|
Tweet |
Bolu Cumhuriyet Başsavcılığı, “basit tıbbi müdahale ile giderilebilecek” denilen yaralanmalar için dahi sorumluluktan kaçmaya çalışan sanıklar karşısında, uzlaşmayı kabul etmeyen mağdur ve müştekiler adına yeni bir dava dosyası oluşturdu. İddianame, ana dava ile birleştirilmek üzere mahkemeye sunuldu.
Sermaye İçin Kâr, Halk İçin Ölüm ve Yaralanma
Bu yangın bir “kaza” değil, göz göre göre gelen bir iş cinayeti. Yıllardır turizm ve konaklama sektöründe iş güvenliği, denetim ve kamusal sorumluluklar kâr hırsına kurban ediliyor.
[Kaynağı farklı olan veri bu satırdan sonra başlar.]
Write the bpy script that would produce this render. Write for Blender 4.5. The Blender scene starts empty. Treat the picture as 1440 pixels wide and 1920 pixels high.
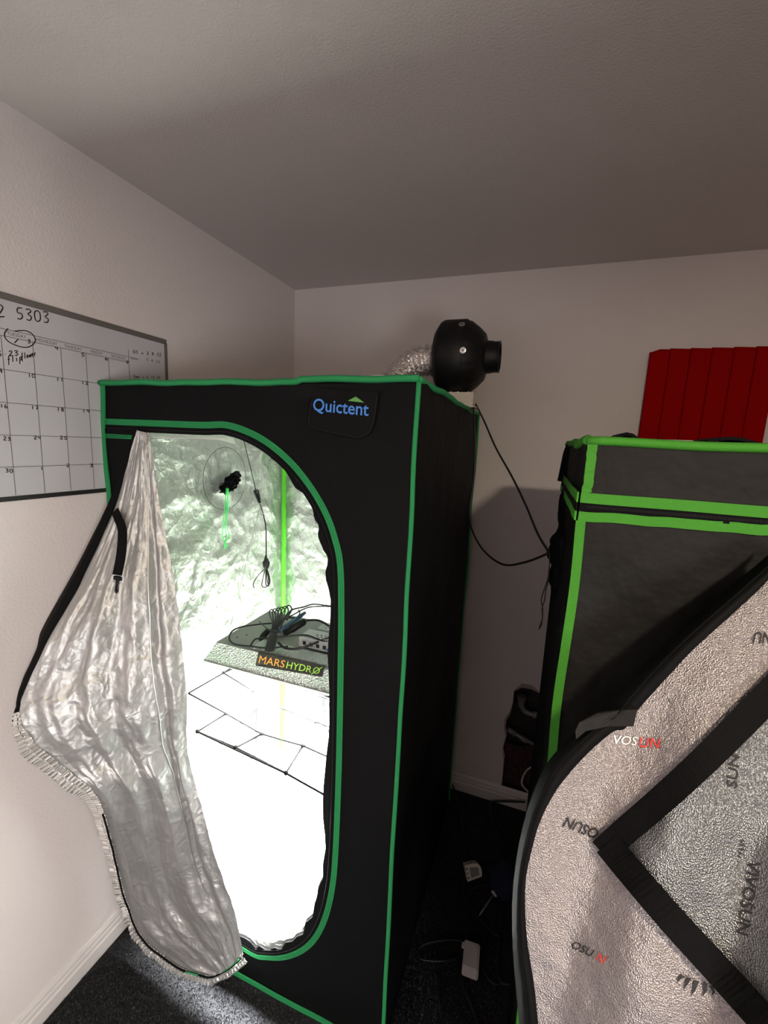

Grand Kartal Otel yangını, ihmallerin, denetimsizliğin ve insan hayatının sermaye karşısında nasıl değersizleştirildiğinin kanıtı.
Ne Olmuştu?
Bolu’nun Kartalkaya kayak merkezinde bulunan Grand Kartal Otel’de çıkan yangında 78 kişi hayatını kaybetmiş, 133 kişi yaralanmıştı. Olay sonrası ortaya çıkan tablo; yangın güvenliği önlemlerinin alınmadığını, çıkış kapılarının yetersiz olduğunu ve sistematik denetim eksikliğini gözler önüne sermişti.
Halk Adaleti İstiyor, Sermaye Kaçıyor
Soruşturma kapsamında otel sahipleri, yöneticiler ve sorumlu bürokratlar hakkında taksirle ölüme ve yaralanmaya neden olma suçlamasıyla dava açılmıştı. Ancak sanıklar, adaletten kaçmak için “uzlaşma” mekanizmasını bir kurtuluş yolu olarak kullanmaya çalıştı.
Bu yeni iddianame, “uzlaşmayacağız, affetmeyeceğiz” diyen mağdurların ve onların yanında duranların mücadelesinin sonucudur. Sermaye düzeninin, insan hayatını hiçe sayarak büyüttüğü karanlık düzen sorgulanmadan, gerçek adaletin sağlanamayacağı bir kez daha görülüyor.
Sorumlular Yargılansın, Bu Düzen Değişsin!
Grand Kartal Otel yangını, sadece bir binanın yanışı değil, bu sistemin insan hayatını nasıl ateşe attığının simgesidir. Bu dava, adaletin sadece mahkeme salonlarında değil, sokakta, meydanda ve halkın vicdanında da aranacağının göstergesi olarak karşımızda duruyor.